In the opening game of the season, at home to Shelbourne, defender Joseph Olowu – on loan from Arsenal – had a free header at 0-0, late in the game, but failed to find the target and former City man Ciarán Kilduff netted a winner at the other end.

Had things gone differently, then there may have been a bounce but City had to deal with a fixture list that had them away to Shamrock Rovers and Dundalk in their second and third games, within four nights of each other. Defeats of 6-0 and 3-0 respectively were tough to take but there was some respite as Alec Byrne scored a late winner to beat Finn Harps in the fourth outing.

The fifth, away to St Patrick’s Athletic, was like Shels in that it came down to small margins but once again they went against City. It left City in the nether reaches as football was suspended for four months.
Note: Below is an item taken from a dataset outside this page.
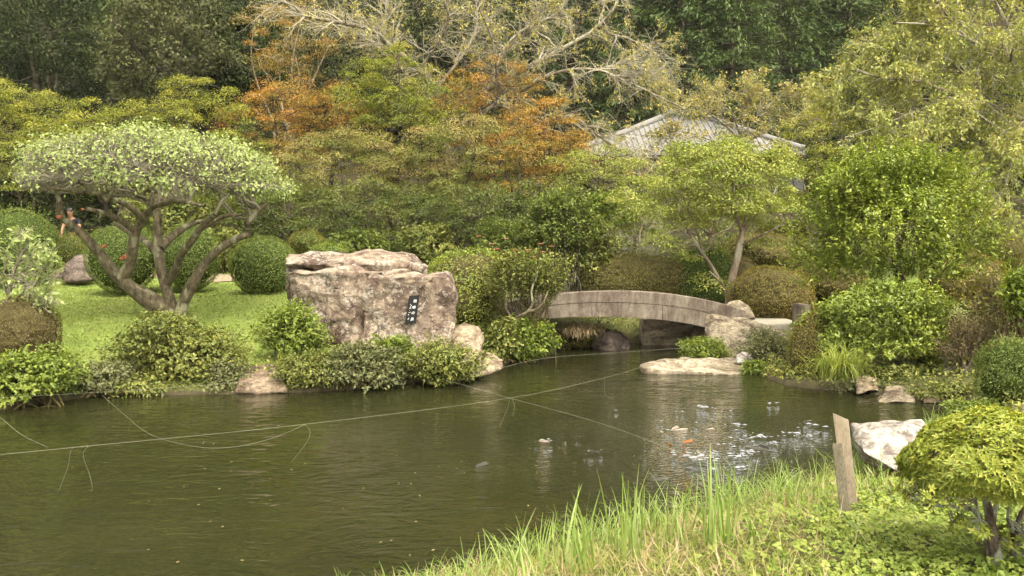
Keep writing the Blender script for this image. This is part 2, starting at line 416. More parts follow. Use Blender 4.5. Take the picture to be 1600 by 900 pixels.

Walter Figueira of Derry City in action against Charlie Fleming, left, and Scott Fenwick of Cork City. Fenwick was among the signings that failed to click at the Cross. Picture: Seb Daly/Sportsfile
Walter Figueira of Derry City in action against Charlie Fleming, left, and Scott Fenwick of Cork City. Fenwick was among the signings that failed to click at the Cross. Picture: Seb Daly/Sportsfile

Again, finding goalscorers was a tough task. Conor Davis had been signed from Derry City but a groin injury meant the only time he was seen in a City shirt was for the league photoshoot, while Scott Fenwick and Connor Simpson, signed as the league restarted, didn’t even make it to the end of the campaign, neither finding the net for the club.

Kit Elliott, signed at the same time, did at least register one goal – a penalty in the best performance of the season, a 3-0 win at home to Sligo in August – but he missed from the spot on Saturday.

Had that gone in, City might well have won and there would have been a stay of execution. Unfortunately, it’s likely that that’s all it would have been, as the train was on an irreversible path.